Thomas DeVillers
The transformation of 101 King: remarkable.
The team behind the downtown craft cocktail bar Merchant is putting the final touches on new sister restaurant Lucille. The contemporary-styled pizza tavern, 101 King St., is set to open on May 12. It will serve lunch and dinner seven days a week. After 10 p.m., the restaurant will have a late-night menu and feature DJs.
Lucille sits at the entryway to the growing nightlife district east of the Capitol Square. The corner building where King Street meets Main and Pinckney (and the former home of Isthmus) has been stripped back to the original brick walls. Floor-to-ceiling windows have been installed along the Pinckney Street side. The NanaWall windows can be folded back, opening the restaurant up to the outdoors and downtown streets.
Merchant co-owners Joshua Berkson and Patrick Sweeney will run Lucille with managing partners Tom Dufek and Maddy Van Elzen, both veterans of Merchant.
Lucille will be defined by a farm-to-table pizza menu. A wood-fired oven is placed prominently in the space and built on a base of repurposed bricks removed during remodeling of the 1920s-era building.
Lucille’s pizzaiolo (master pizza maker) Chris Gragg says he’s created a hybrid between Neapolitan- and American-style pizza for the restaurant. Each pie needs only two minutes in the wood-powered oven because of the intense heat. “Every good oven deserves a name; hers is Emmy Lou,” says Gragg of the specially built kiln.
Thomas DeVillers
The restaurant is Lucille; the oven is named Emmy Lou.
In addition to wood-fired pizza, Lucille will also offer a thicker, steel-pan pizza that can be customized with a more diverse selection of toppings, all locally sourced, says Gragg. This pie is a take on deep-dish, Detroit-style pizza originally baked in heavy steel pans used to catch motor oil. “It’s like cooking in a cast-iron skillet. That gets you a nice, crunchy crust and a soft, airy interior,” says Gragg.
The dough for Lucille’s pizza will ferment for 36 hours. A dough room has been built in the lower floor of Lucille exclusively for this process. Instead of water, the steel-pan pizzas will be fermented with Spotted Cow beer.

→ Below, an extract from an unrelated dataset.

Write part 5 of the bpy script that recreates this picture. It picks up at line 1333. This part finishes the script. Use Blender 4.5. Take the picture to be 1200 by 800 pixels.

The main floor of Lucille will have casual seating with long communal tables that can be taken apart to create smaller sections. Sweeney says to-go slices will be sold from a takeout counter that will have an outdoor window: “It’ll be like a food cart where you can order right from the street.”
An 18-seat pewter bar is at the center of the room and shaped to match the lines of the triangular building. Lucille will serve craft cocktails. In addition, 25 taps will feature a rotating cast of mainly Wisconsin-made brews.
“The first floor will have an old-school Wisconsin tavern vibe where it'll be easy to meet up with people,” says Berkson.
The second floor will seat over 100 and have more formal sit-down restaurant service. The upper level, a triangle-shaped balcony of sorts, will allow diners to see all the action below. Large, half-circle “gangster booths” line the back wall of the upper level. The tip of the triangle features French doors that can open in good weather, providing an unobstructed view of the Capitol.
“We really opened up the building to let in the natural light, “says Berkson. “Now you can see the whole neighborhood.”
The basement has been remodeled into a lounge with its own bar that will serve classic cocktails. A large bank vault in the lower floor — installed by a prior tenant, Capital City Bank — has been fitted with a banquette bench that wraps around three sides of the vault.
“We had a helluva time cutting a window into the vault,” says Sweeney. “There are steel bars embedded in the concrete walls that are two feet thick.”
The building does not have an elevator, so the basement lounge and second floor are accessible only via stairs.
Sweeney sees the pizzeria as a “gateway” to the King Street entertainment district, which carries a responsibility to the neighborhood: “The camaraderie between King Street area business owners is like nothing I’ve experienced,” he says. “When they thrive, we thrive, so we have to live up to that.”